Friday, November 23, 2012

You know you’re not in Claremont when…


Washington DC is not Claremont, California. The weather is colder; there are tall buildings, and you’re not constantly surrounded by 18-22 year olds. However, regardless of these differences, it is easy for a CMCer to become complacent in the District because of a delusional thinking pattern, which I like to call TNCenitus. To be more specific, those who suffer from TNCenitus harbor the belief that regardless of time or place “If anything happens, Camp Sec will pick me up in a golf cart.” Obviously, this thinking is flawed, but I must admit even I suffered from it in the beginning. That is, until the cold hard DC streets taught me some big bad lessons.
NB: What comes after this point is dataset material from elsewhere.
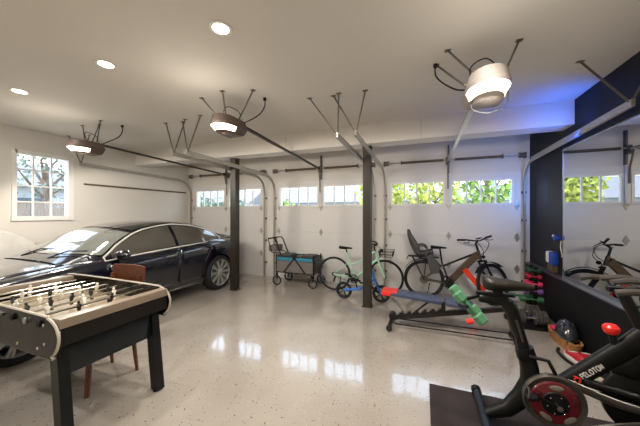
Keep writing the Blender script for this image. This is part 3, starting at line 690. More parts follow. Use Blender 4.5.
MB().lathe([(.001, -.07), (.075, -.06), (.075, .06), (.001, .07)], c=bb_, ax='y').build('motor', BLACK, EB)
crankset(EB, bb_, .095, .16, 2.0)
tube_part('seat_post', [st, (.275, 0, .93)], .015, BLACK, EB); saddle(EB, (.25, 0, .955))
MB().cyl((0, -.055, r), (0, -.045, r), .075).build('brake_disc', DSTEEL, EB)
# steered front end
S0 = V((.90, 0, .86)); ax_ = V((-.30, 0, 1)).normalized()
TS = M4.Translation(S0) @ M4.Rotation(R(40), 4, ax_) @ M4.Translation(-S0)
fw = bike_wheel('wheel', EB, TS @ V((1.13, 0, r)), r, .028)
fw.rotation_euler = (M4.Rotation(R(40), 4, ax_)).to_euler()
fk = MB(TS).tube([(.925, -.0, .77), (.935, 0, .74)], .022, 8).build('fork', BLACK, EB)
for s_ in (-1, 1):
    MB(TS).tube([(.94, s_ * .06, .74), (1.03, s_ * .065, .53)], .017, 8).build('fork_stanchion', BLACK, fk)
    MB(TS).tube([(1.02, s_ * .065, .56), (1.13, s_ * .065, r)], .021, 8).build('fork_lower', BLACK, fk)
MB(TS).bar((.95, -.08, .745), (.95, .08, .745), .04, .03).build('fork_crown', BLACK, fk)
MB(TS).tube([(.88, 0, .93), (.85, 0, 1.05), (.90, 0, 1.10)], .018, 8).build('stem', BLACK, EB)
hbm = MB(TS).tube(cat([(.80, -.33, 1.14), (.86, -.20, 1.13), (.91, -.05, 1.10), (.91, .05, 1.10), (.86, .20, 1.13), (.80, .33, 1.14)], 4), .013, 8).build('handlebar', BLACK, EB)
for s_ in (-1, 1):
    MB(TS).cyl((.85, s_ * .22, 1.13), (.80, s_ * .35, 1.14), .018).build('grip', BLACK, hbm)
    MB(TS).tube([(.87, s_ * .17, 1.12), (.93, s_ * .20, 1.09), (.89, s_ * .30, 1.09)], .007, 6).build('brake_lever', BLACK, hbm)
MB(TS).box((.93, 0, 1.14), (.06, .09, .015), rot=(0, -.4, 0), bev=.004).build('display', BLACK, hbm)
MB(TS).tube(cat([(.90, .1, 1.12), (1.03, .12, 1.08), (1.06, .05, .92), (.95, -.02, .80), (.98, -.05, .74)], 6), .006, 6).build('brake_cable', BLACK, EB)
MB(TS).tube(cat([(.90, -.12, 1.12), (1.0, -.13, 1.05), (1.0, -.05, .92), (.93, .02, .84)], 6), .006, 6).build('brake_cable', BLACK, EB)
MB(TS).ell((.985, 0, .82), (.035, .03, .03)).build('headlamp', BLACK, EB)
def fender(c, r_, a0, a1, T=None):
    b = MB(T); n = 16
    P = [(c[0] + r_ * cos(a0 + (a1 - a0) * k / n), 0, c[2] + r_ * sin(a0 + (a1 - a0) * k / n)) for k in range(n + 1)]
    rows_ = [[b.v((p[0], y, p[2] - abs(y) * .25)) for y in (-.035, -.015, .015, .035)] for p in P]
    for A, B in zip(rows_, rows_[1:]):
        for k in range(3): b.face([A[k], A[k + 1], B[k + 1], B[k]])
    return b
fender((0, 0, r), r + .03, R(35), R(165)).build('mudguard', BLACK, EB, solid=.004)
fender((1.13, 0, r), r + .03, R(50), R(150), TS).build('mudguard', BLACK, EB, solid=.004)
rk = MB()
for s_ in (-1, 1):
    rk.tube([(-.30, s_ * .06, .72), (-.27, s_ * .06, .775), (.26, s_ * .06, .765)], .008, 6); rk.tube([(-.20, s_ * .07, .77), (0, s_ * .08, r)], .007, 6); rk.tube([(.05, s_ * .07, .77), (0, s_ * .08, r)], .007, 6)
for x in (-.25, -.1, .05, .2): rk.tube([(x, -.06, .77), (x, .06, .77)], .006, 6)
rk.build('rear_rack', BLACK, EB)
SEATG = mat('child_seat_grey', '45433f', .6, var=.08)
cs = MB()
def shell_(u, v):       # tall back, side wings, seat pan
    prof = [(-.285, 1.27), (-.275, 1.15), (-.23, 1.0), (-.17, .87), (-.12, .80), (-.02, .785), (.10, .80), (.16, .79)]
    P = cat([(a, 0, z) for a, z in prof], 4); k = min(int(v * (len(P) - 1)), len(P) - 2); f_ = v * (len(P) - 1) - k; p = P[k].lerp(P[k + 1], f_)
    hw = .07 + .09 * min(1, v * 2.2); a = (2 * u - 1); up = .13 * abs(a) ** 3 * min(1, v * 3 + .15)
    return (p.x + up * (1 - v) * 1.1, a * hw, p.z + up * v * .9)
part_label(cs.grid(shell_, 14, 28).build('child_seat', SEATG, EB, solid=.02), 'grey plastic child seat')
seat = [o for o in EB.children if o.name.startswith('child_seat')][0]
for s_ in (-1, 1):
    MB().prism([(.05, .80), (.13, .86), (.22, .70), (.28, .62), (.24, .52), (.13, .49), (.10, .56)], s_ * .17 - .012, s_ * .17 + .012).build('foot_guard', SEATG, seat, smooth=0)
    MB().tube(cat([(-.16, s_ * .155, .95), (-.02, s_ * .16, .99), (.06, s_ * .165, .92), (.04, s_ * .165, .80)], 5), .016, 8).build('arm_rest', SEATG, seat)
MB().bar((-.10, 0, .76), (.30, 0, .62), .05, .02).build('mounting_bar', BLACK, seat, smooth=0)
tube_part('kickstand', [(.10, -.06, .30), (.04, -.20, .005)], .01, BLACK, EB)

# blue balance bike ---------------------------------------------------
BLUE = mat('blue_paint', '2f6fc0', .35, var=.04)
BB = thing('balance_bike', 'small blue balance bike with black tyres lying low behind the middle steel column', 'balance bike', (-1.366, 4.78, 0))
bike_wheel('wheel', BB, (0, 0, .155), .155, .024, BLACK, 0); bike_wheel('wheel', BB, (.68, 0, .155), .155, .024, BLACK, 0)
for wh in [o for o in BB.children if o.name.startswith('wheel')]:
    b = MB()
    for k in range(5): a = 2 * pi * k / 5; b.bar((0, 0, 0), (.11 * cos(a), 0, .11 * sin(a)), .02, .02)
    b.build('spokes', BLACK, wh, smooth=0)
tube_part('frame_tube', cat([(0, 0, .165), (.14, 0, .19), (.24, 0, .20), (.40, 0, .26), (.55, 0, .40)], 5), .022, BLUE, BB)
MB().bar((.14, 0, .18), (.30, 0, .20), .10, .025).build('footrest', BLUE, BB, smooth=0)
for s_ in (-1, 1):
    tube_part('rear_stay', [(0, s_ * .045, .155), (.17, s_ * .03, .19)], .014, BLUE, BB)
    tube_part('fork_blade', [(.575, s_ * .035, .38), (.68, s_ * .04, .155)], .014, BLUE, BB)
tube_part('steering_tube', [(.58, 0, .37), (.52, 0, .56)], .02, BLUE, BB)
MB().tube([(.50, -.17, .57), (.515, 0, .565), (.50, .17, .57)], .012, 8).build('handlebar', BLACK, BB)
tube_part('seat_post', [(.25, 0, .21), (.22, 0, .34)], .013, BLACK, BB); saddle(BB, (.22, 0, .355), BLACK, .19, .12)

# ================================================================== FOLDING WAGON
WG = thing('folding_wagon', 'grey and teal folding push wagon with black frame by the middle garage door', 'wagon', (-2.55, 5.36, 0))
GF = mat('grey_canvas', '6b6560', .85, var=.08, scale=40, bump=.1); TEAL = mat('teal_canvas', '2f7f92', .8, var=.08)
x0, x1, yw = -.46, .42, .22
b = MB()
for (z, t_) in ((.29, .012), (.63, .012)):
    b.tube([(x0, -yw, z), (x1, -yw, z), (x1, yw, z), (x0, yw, z)], t_, 8, closed=True)
for x in (x0, x1):
    for y in (-yw, yw): b.tube([(x, y, .20), (x, y, .68)], .014, 8)
b.build('frame', BLACK, WG)
for y in (-yw - .014, yw + .014):
    b = MB(); b.bar((x0 + .18, y, .29), (-.02, y, .62), .012, .02); b.bar((x1 - .18, y, .29), (-.02, y, .62), .012, .02); b.bar((-.02, y, .28), (-.02, y, .63), .012, .02); b.build('side_brace', BLACK, WG, smooth=0)
body = MB(); t_ = .008
for (a, c, e, g_) in ((x0 + .015, x1 - .015, -yw + .012, -yw + .02), (x0 + .015, x1 - .015, yw - .02, yw - .012), (x0 + .012, x0 + .02, -yw + .02, yw - .02), (x1 - .02, x1 - .012, -yw + .02, yw - .02)): body.bb(a, c, e, g_, .30, .61)
body.bb(x0 + .02, x1 - .02, -yw + .02, yw - .02, .30, .31)
bd = body.build('canvas_body', GF, WG, smooth=0)
for (a, c) in ((x0 + .02, -.07), (.03, x1 - .02)):
    for yy in (-yw, yw): part_label(MB().bb(a, c, yy - .008, yy + .008, .55, .635, bev=.004).build('rim_band', TEAL, WG), 'teal canvas band along the rim')
for a, c in ((x0 + .03, x0 + .30), (x1 - .30, x1 - .04)):
    MB().bb(a, c, -.18, .18, .57, .67, bev=.02).build('folded_cover', DGREY, WG)
for n_, (x, y) in enumerate(((x0 + .02, -.23), (x1 - .01, -.23), (x0 + .06, .23), (x1 - .0, .23))):
    rr = .105 if x < 0 else .10
    wh = MB().lathe([(rr - .022, -.02), (rr - .006, -.024), (rr, 0), (rr - .006, .024), (rr - .022, .02)], ax='y', closed=True, c=(0, 0, 0), seg=28).build('wheel', RUBBER, WG, loc=(x, y - math.copysign(.0, y), rr))
    b = MB()
    for k in range(6): a = 2 * pi * k / 6; b.bar((0, 0, 0), ((rr - .02) * cos(a), 0, (rr - .02) * sin(a)), .018, .014)
    b.cyl((0, -.028, 0), (0, .028, 0), .022); b.build('wheel_hub', mat('hub_grey', '6d6a66', .4), wh, smooth=30)
    b = MB(); b.bar((x, y, rr), (x + (.0 if x < 0 else -.03), y * .93, .27), .02, .03); b.build('wheel_fork', BLACK, WG, smooth=0)
for y in (-.17, .17):
    MB().tube(cat([(x0 + .12, y, .60), (x0 + .02, y, .80), (x0 - .07, y, 1.0), (x0 - .15, y, 1.02), (x0 - .24, y, 1.0)], 5), .013, 8).build('handle_arm', BLACK, WG)
    MB().tube([(x0 + .0, y, .70), (x0 - .15, y, .70), (x0 - .245, y, 1.0)], .011, 8).build('handle_arm', BLACK, WG)
MB().cyl((x0 - .22, -.19, 1.01), (x0 - .22, .19, 1.01), .017).build('push_handle', BLACK, WG)
MB().bb(x0 - .24, x0 - .05, -.16, .16, .72, .86, bev=.02).build('storage_pouch', GF, WG)
MB().bb(x1 + .015, x1 + .07, -.17, .17, .36, .56, bev=.02).build('end_pocket', DGREY, WG)

# ================================================================== WEIGHT BENCH
WB = thing('weight_bench', 'adjustable weight bench with slate blue pad and red end roller', 'weight bench', (0, 3.90, 0))
PADB = mat('slate_vinyl', '3a4159', .45, var=.04); BFR = mat('bench_black', '24211e', .4, .4)
def pad(a, c, hw, th, m, nm):
    a, c = V(a), V(c); b = MB(); d = (c - a); L = d.length; ang = -math.atan2(d.z, d.x)
    b.box((0, 0, 0), (L, hw * 2, th), bev=min(.022, th * .45)); o = b.build(nm, m, WB, loc=(a + c) / 2); o.rotation_euler = (0, ang, 0); return o
pad((-.42, 0, .462), (.235, 0, .415), .14, .045, PADB, 'back_pad'); pad((.27, 0, .41), (.62, 0, .385), .15, .05, PADB, 'seat_pad')
part_label(pad((-.545, 0, .462), (-.33, 0, .458), .135, .060, RED, 'pad_end_cover'), 'red end cover')
MB().bar((-.40, 0, .425), (.22, 0, .375), .05, .03).build('pad_rail', BFR, WB, smooth=0)
MB().bar((-.40, 0, .10), (1.0, 0, .405), .06, .055).build('main_rail', BFR, WB, smooth=0)
for k in range(6):
    x = -.28 + .10 * k; z = .10 + (x + .40) * .23 + .03
    MB().prism([(x - .035, z), (x + .03, z + .006), (x + .03, z + .04), (x - .005, z + .035), (x - .015, z + .015), (x - .035, z + .012)], -.03, .03).build('notch', BFR, WB, smooth=0)
MB().bar((-.13, 0, .19), (.08, 0, .385), .03, .02).build('support_strut', BFR, WB, smooth=0)
MB().bar((.26, 0, .26), (.25, 0, .40), .04, .05).build('hinge_post', BFR, WB, smooth=0)
MB().bar((.98, 0, .40), (1.05, 0, .05), .05, .05).build('rear_leg', BFR, WB, smooth=0)
for y in (-.10, .10): MB().bar((-.36, y, .055), (1.04, y, .06), .014, .014).build('floor_rail', BFR, WB, smooth=0)
for x, z, hw in ((-.42, .055, .24), (1.05, .04, .12)):
    f = MB().tube([(x, -hw, z), (x, hw, z)], .026, 12).build('foot_bar', BFR, WB)
    for y in (-hw, hw): MB().lathe([(.035, -.025), (.04, 0), (.035, .025)], c=(x, y, .041), ax='y').build('rubber_foot', RUBBER, f)
MB().cyl((-.40, -.05, .135), (-.40, .05, .135), .045).build('pivot', BFR, WB)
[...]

Accordingly, for this blog post I thought I would recount some of the nighttime adventures that made me jump, run, scream, and ultimately realize…”Toto, we aren’t in Claremont anymore.”

1st) You know you’re not in Claremont when you find street-locks.
Several days ago, my lovely roommate Abby discovered a smattering of disembodied dreadlocks strewn across the street. Of course we returned to take pictures! I’m not sure how a person could lose their dread locks on the street, but I like to think that a man had a Pedro moment when his hair was making his head hot, so he shaved it.



2nd) You know you’re not in Claremont when strangers throw cans of beer at you.
Once, a grown woman threw a full beer at Abby, Mackenzie, and I from her porch. She then proceeded to laugh so hard that she convinced me that it was funny, so I laughed too.

3rd) You know you’re not in Claremont when rats chase you into traffic.
Several weeks ago, Abby, Mackenzie, and I were walking when a huge rat ran across the sidewalk right in front of us. Instantly, I started screaming and in my panic I started to run into the street. Meanwhile, Abby, who feared that I would be hit by a car, also started screaming and chasing after me. Poor Mackenzie looked on in confused horror. After we had all calmed down, we realized that a strange man had witnessed the whole ordeal. He was practically rolling on the ground laughing at us.

4th) You know you’re not in Claremont when you find a blood covered man.
Once my roommates and our friend Katie were walking at night when we found a man passed out on the street. At first we thought that he was drunk, but as we got closer we realized that he was covered in blood. Instantly, Katie took out her phone to call 911 and Mackenzie and I tried to see if the man was ok. As we got closer I noticed that the man was young and that he had cuff links in the shape of Texas. As we stood over him he started to wake up; he was totally disoriented. He managed to tell me that his name was Newman, but then he freaked out and tried to run (really all he could do was crawl) away from us. Eventually, he got picked up by an ambulance and we walked home…it was weird.